Carbon Market Reform:
Allow factories to sell “avoided emissions” through the Carbon Credit Trading Scheme to offset the high capital cost of electric/plasma kilns.
Consider the following statements regarding plasma gasification:
I. It converts organic waste into syngas mainly consisting of carbon monoxide and hydrogen.
II. It produces vitrified slag from inorganic materials.
III. It operates at relatively low temperatures below 500°C.
Which of the statements given above is/are correct?
(a) I and II only
(b) II and III only
(c) I only
(d) I, II and III
Answer: A
Explanation:
• Statement I is Correct: Plasma gasification uses a plasma torch to break down matter at the molecular level. This converts organic waste (like plastics and biomass) into Syngas (Synthetic Gas). Syngas is primarily a mixture of Carbon Monoxide and Hydrogen, which can be used to generate electricity or as a chemical feedstock.
• Statement II is Correct: Unlike traditional incineration, this process does not produce ash. Instead, inorganic materials (like glass, metals, and soil) are melted into a molten state. When cooled, they form a vitrified slag—a glass-like, non-leachable solid that is safe for use in construction materials.

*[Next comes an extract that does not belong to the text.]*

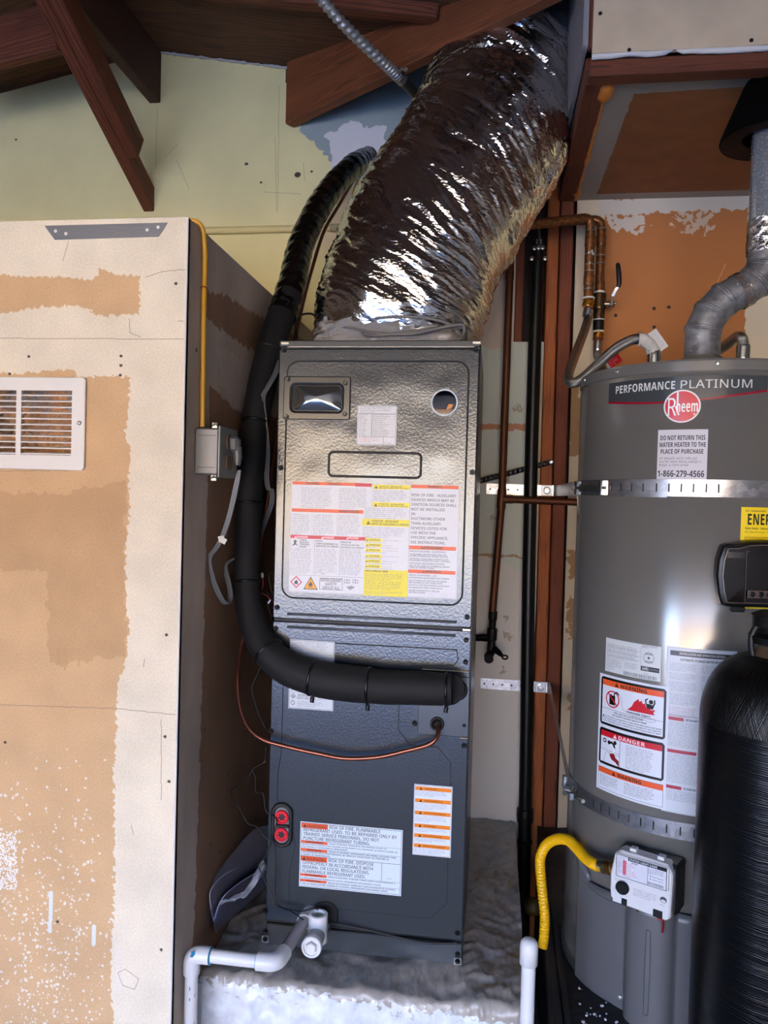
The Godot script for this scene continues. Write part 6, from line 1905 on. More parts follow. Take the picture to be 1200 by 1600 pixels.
	for a in [5.6, 8.6, 11.6]:
		st = S()
		var tr := Transform3D(Basis(Vector3.UP, deg_to_rad(a)) * Basis(Vector3.RIGHT, Vector3.BACK, Vector3.DOWN), HP(a, 1.3325, HR + 0.040))
		lathe(st, [Vector2(0.0058, 0), Vector2(0.0056, 0.0016), Vector2(0.0042, 0.002), Vector2(0.0036, 0.001), Vector2(0, 0.001)], tr, 18, 0, TAU, false)
		obj("button", st, M(Color(0.03, 0.03, 0.03), 0.3), kp)
	var ti := sheet(128, 48, Color(0.085, 0.07, 0.068))
	words(ti, "CONTROL", 8, 4, 110, 10, Color(0.24, 0.19, 0.18)); words(ti, "AQT-5650", 8, 22, 92, 18, Color(0.30, 0.25, 0.24))
	st = S(); band(st, HC, HR + 0.0402, -3.2, 2.6, 1.400, 1.4115, 6, 0.0002)
	obj("box_print", st, M(Color.WHITE, 0.3, 0.0, {"tex": ti}), box_o)
	obj("mounting_clip", bx(0.4626 - 0.004, 0.4626 + 0.022, 1.296, 1.307, -1.558, -1.545, 0.002), M(Color(0.02, 0.02, 0.02), 0.5), box_o)
	# gas control valve
	var va := -27.8
	var vb := Basis(Vector3.UP, deg_to_rad(va))
	var vc := HP(va, 0.7545, HR)
	var V := Transform3D(vb, vc)
	var white := M(Color(0.80, 0.80, 0.80), 0.4)
	st = S()
	box(st, V * Vector3(0.006, -0.002, 0.022), Vector3(0.124, 0.098, 0.05), 0.006, vb)
	var valve := obj("gas_valve_back", st, M(Color(0.04, 0.04, 0.045), 0.5), o)
	st = S()
	var vr := PackedVector2Array([Vector2(-0.058, -0.045), Vector2(-0.048, -0.053), Vector2(0.050, -0.057), Vector2(0.058, -0.050), Vector2(0.060, 0.036), Vector2(0.050, 0.052), Vector2(-0.040, 0.054), Vector2(-0.052, 0.046), Vector2(-0.060, 0.004), Vector2(-0.060, -0.03)])
	loft(st, [[vr, 0.034], [vr, 0.060], [grow(vr, -0.003), 0.064]], V)
	var up := rrect(0.106, 0.050, 0.006)
	loft(st, [[up, 0.0], [grow(up, -0.0015), 0.004]], V * Transform3D(Basis(), Vector3(0.002, 0.025, 0.064)))
	var housing := obj("gas_valve_housing", st, white, valve)
	st = S(); sticker(st, 0.098, 0.044, V * Transform3D(Basis(), Vector3(0.002, 0.0255, 0.0684)))
	obj("status_label", st, M(Color.WHITE, 0.35, 0.0, {"tex": gas_label()}), housing)
	st = S()
	lathe(st, [Vector2(0.0135, 0), Vector2(0.013, 0.006), Vector2(0.011, 0.008), Vector2(0, 0.008)], V * Transform3D(Basis(Vector3.RIGHT, Vector3.BACK, Vector3.DOWN), Vector3(-0.034, -0.018, 0.0635)), 24, 0, TAU, false)
	box(st, V * Vector3(-0.034, -0.018, 0.073), Vector3(0.0035, 0.020, 0.005), 0.001, vb * Basis(Vector3.BACK, 0.5))
	obj("dial_knob", st, M(Color(0.035, 0.03, 0.03), 0.35), housing).set_meta("label", "black temperature dial")
	var vi := sheet(256, 128, Color(0.80, 0.80, 0.80))
	small_print(vi, 96, 28, 120, 4, 10, Color(0.35, 0.35, 0.4)); disc(vi, 232, 40, 15, 15, Color(0.25, 0.26, 0.3)); disc(vi, 232, 46, 11, 7, Color(0.8, 0.8, 0.8)); small_print(vi, 218, 64, 30, 1, 9, Color(0.4, 0.4, 0.45))
	small_print(vi, 4, 2, 90, 2, 9, Color(0.4, 0.4, 0.45))
	for k in 7: small_print(vi, 34 + 32 * cos(2.4 + k * 0.9), 62 + 30 * sin(2.4 + k * 0.9), 12, 1, 9, Color(0.35, 0.35, 0.4))
	st = S(); sticker(st, 0.108, 0.050, V * Transform3D(Basis(), Vector3(0.001, -0.0265, 0.0641)), 0.0003)
	obj("housing_print", st, M(Color.WHITE, 0.4, 0.0, {"tex": vi}), housing)
	for q in [[-0.030, -0.046, 0.011, 0.013], [0.035, -0.0475, 0.018, 0.015]]:
		st = S(); box(st, V * Vector3(q[0], q[1], 0.064), Vector3(q[2], q[3], 0.0035), 0.001, vb)
		obj("housing_slot", st, M(Color(0.06, 0.06, 0.07), 0.4), housing)
	for q in [[-0.02, 0.056], [0.034, 0.056]]:
		st = S(); box(st, V * Vector3(q[0], q[1], 0.045), Vector3(0.013, 0.007, 0.016), 0.001, vb)
		obj("housing_latch", st, white, housing)
	for q in [[-0.012, 0.012, Color(0.45, 0.38, 0.22)], [0.012, 0.016, Color(0.5, 0.42, 0.25)]]:
		st = S(); tube(st, PackedVector3Array([V * Vector3(q[0], -0.05, 0.04), V * Vector3(q[0] + 0.004, -0.11, 0.02)]), 0.005, 10)
		obj("burner_tube", st, M(q[2], 0.35, 0.8), valve)
	st = S(); tube(st, curve(PackedVector3Array([V * Vector3(0.026, -0.05, 0.05), V * Vector3(0.034, -0.062, 0.055), V * Vector3(0.042, -0.064, 0.05), V * Vector3(0.036, -0.10, 0.03)]), 6), 0.002, 6)
	obj("red_wire", st, M(Color(0.55, 0.06, 0.07), 0.5), valve)
	# burner cover: a low curved skirt with a scooped top and a round channel
	st = S()
	st.set_smooth_group(1)
	var topy := func(a: float) -> float:
		if a < -58.0: return lerpf(0.462, 0.668, pow(smoothstep(-80.0, -60.0, a), 0.5)) if a < -66.0 else lerpf(0.7215, 0.6850, clampf((a + 66.0) / 10.0, 0, 1))
		return lerpf(0.680, 0.690, clampf((a + 58.0) / 24.0, 0.0, 1.0)) if a < -10.0 else 0.688 - 0.006 * sin((a + 10.0) * 0.08)
	var rad := func(a: float) -> float:
		var d := absf(a + 26.5) / 10.0
		return HR + 0.010 + (0.030 * sqrt(maxf(0.0, 1.0 - d * d)) if d < 1.0 else 0.0)
	var A := 140
	for k in A:
		var a0 := lerpf(-66.0, 40.0, float(k) / A); var a1 := lerpf(-66.0, 40.0, float(k + 1) / A)
		for j in 12:
			var y := func(a: float, jj: int) -> float: return lerpf(0.452, topy.call(a) + (0.012 if absf(a + 26.5) < 9.6 else 0.0), jj / 12.0)
			quad(st, HP(a0, y.call(a0, j), rad.call(a0)), HP(a1, y.call(a1, j), rad.call(a1)), HP(a1, y.call(a1, j + 1), rad.call(a1)), HP(a0, y.call(a0, j + 1), rad.call(a0)))
		quad(st, HP(a0, topy.call(a0) + (0.012 if absf(a0 + 26.5) < 9.6 else 0.0), rad.call(a0)), HP(a1, topy.call(a1) + (0.012 if absf(a1 + 26.5) < 9.6 else 0.0), rad.call(a1)), HP(a1, topy.call(a1) - 0.003, HR + 0.002 + maxf(0.0, rad.call(a1) - HR - 0.014)), HP(a0, topy.call(a0) - 0.003, HR + 0.002 + maxf(0.0, rad.call(a0) - HR - 0.014)))
	for j in 12: quad(st, HP(-66, lerpf(0.452, topy.call(-66.0), j / 12.0), HR - 0.002), HP(-66, lerpf(0.452, topy.call(-66.0), j / 12.0), HR + 0.010), HP(-66, lerpf(0.452, topy.call(-66.0), (j + 1) / 12.0), HR + 0.010), HP(-66, lerpf(0.452, topy.call(-66.0), (j + 1) / 12.0), HR - 0.002))
	var cov := obj("burner_cover", st, M(Color(0.37, 0.37, 0.375), 0.36, 0.1), o)
	st = S()
	var slot := PackedVector3Array()
	for k in 21:
		var t := TAU * k / 20.0
		slot.append(HP(-25.6 + 1.0 * cos(t), 0.570 + 0.085 * clampf(sin(t) * 1.6, -1.0, 1.0), rad.call(-25.6) + 0.0004))
	tube(st, slot, 0.0011, 6, false, true)
	obj("pressed_slot", st, M(Color(0.30, 0.30, 0.30), 0.4), cov)
	st = S()
	for y in [0.672]:
		var arc := PackedVector3Array()
		for k in 30: arc.append(HP(lerpf(-62.0, -37.0, k / 29.0), y - 0.004 + 0.003 * cos(k * 0.21), HR + 0.0105))
		tube(st, arc, 0.0012, 6)
	obj("rolled_edge", st, M(Color(0.33, 0.33, 0.33), 0.4), cov)
	# base skirt
	st = S()
	lathe(st, [Vector2(0.270, 0.450), Vector2(0.270, 0.470), Vector2(0.2655, 0.474)], Transform3D(Basis(), HC), 100, 0, TAU, false)
	obj("base_ring", st, M(Color(0.24, 0.24, 0.245), 0.4, 0.2), o)
	put("rivet", rivet, M(Color(0.80, 0.80, 0.80), 0.3, 0.6), cov, Transform3D(Basis(Vector3.UP, deg_to_rad(-38.5)), HP(-38.5, 0.478, HR + 0.0105)))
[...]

• Statement III is Incorrect: This is the defining feature of the technology. Plasma gasification operates at extremely high temperatures, typically ranging from 4,000°C to 10,000°C (and sometimes higher). This is significantly hotter than standard incineration (which usually stays around 800°C–1,200°C). Operating below 500°C would not be sufficient to ionize gas into the plasma state.